Thomas Jefferson Papers

From Thomas Jefferson to John Wayles Eppes, 17 January 1822

Monticello Jan. 1822

Dear Sir

I send a small cart and box for the books, state papers Etc you are so kind as to lend me. I possess the Journals of the old Congress; and I have no need of the public accounts mentioned in your list. the information I need is generally from 1789. to 1809. and nothing at all after 1809. I will specify at the end of my letter the particular titles of what I wish to recieve as they are expressed in your list; and whatever I recieve shall be carefully kept separate from my own and faithfully returned. but altho’ I am proposing to myself to enter on this business, I have not much confidence that I shall be permitted to go through with it. age is an obstacle, but not the most formidable one. it is the oppressive correspondence with which I am so cruelly burthened, a correspondence in no wise concerning myself, or of any interest to me. I had the curiosity a few days ago to count the number of letters I recieve in a year, taking one at random. the number was 1267, nearly all requiring answers, and a great part of them elaborate answers & of much research. judge then what time these will allow me for what I propose, and that too in broken scraps, the mere offal of my time. still I will try to do what these will admit.

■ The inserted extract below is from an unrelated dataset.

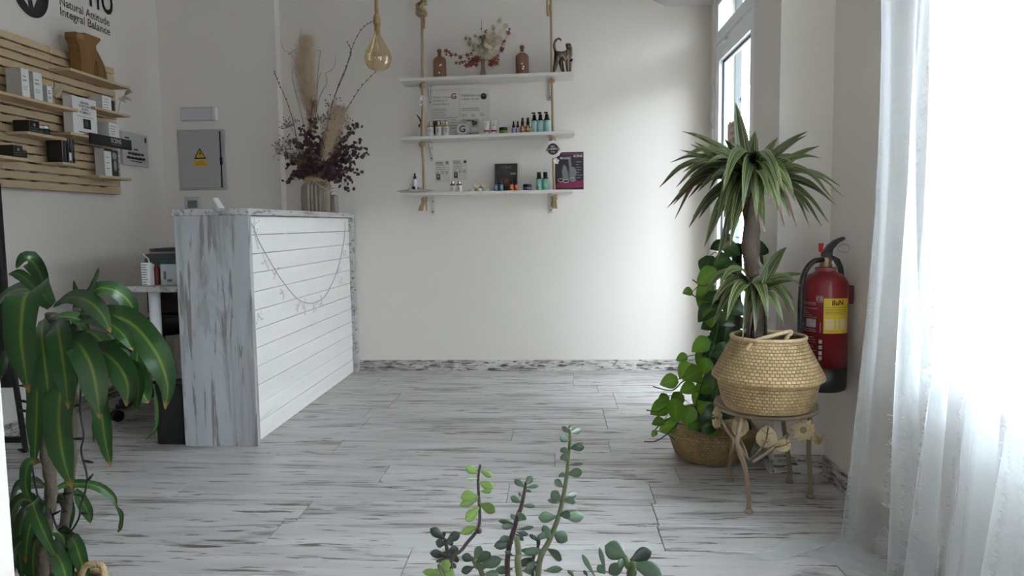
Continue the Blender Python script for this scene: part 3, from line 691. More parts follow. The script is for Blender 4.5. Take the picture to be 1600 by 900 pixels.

Your proposition, dear Sir, of an exchange of territories is beyond the powers of my mind or body. it would be an enterprise too bold & gigantic for one near the entrance of his 80th year. to break up plantations move all hands, bag & baggage, stock and all, to a new & distant settlement, would be like beginning the world anew to one who is just going out of it. I should never live to see things under way again: and in the mean time crops would be lost which I could illy spare. I am without a fear, in the 1st place that you will live long enough to see your family of age to take care of themselves; & even should Francis’s care be necessary for them, the communication between Bedford and Millbrook is so short & good as to make it quite easy. it is not more than 13. or 14. hours drive, say of a day & the piece of a morning or evening. I have conveyed too 4000. as of my land there in trust to the bank of the US. as a security for my unfortunate engagement for Colo Nicholas; and altho’ I have pretty well founded expectations of being cleared of that, the liability of the land must continue until the actual discharge of the debt.—I shall not be able to pay you your interest, now due, of the 1st year until I get my tobo down from Bedford which will not be until April. it shall then be paid by an order on Richmd

I send mrs Eppes 2. trees of the most beautiful kinds known. the tallest is the silk tree from Asia. it will require housing about 2 years more & will then bear the open air safely. the mother tree growing here, about 15. years old and 25. f. high & still growing vigorously has stood winters which have killed my Azederacs & mulberries. the other is the celebrated Bow wood of louisiana which may be planted in the spring where it is to stand as it bears our climate perfectly. it bears a fruit of the size and appearance of an orange, but not eatable.

Jan. 17. this letter has been written so far, many days, but the severe weather we have had has prevented my sending off the cart until now. with my respects to mrs Eppes accept my affectionate attachment and respect

Th: Jefferson

Journals of the Senate & H. of R. of the 8th 9th & 10th congresses.

Public papers laid before the 8th 9th & 10th Congresses

American State papers 1789–1809.

Documents on the subject of Foreign relations

American Senator. Debates of 98.99.

Any newspapers you may have from 1789. to 1809.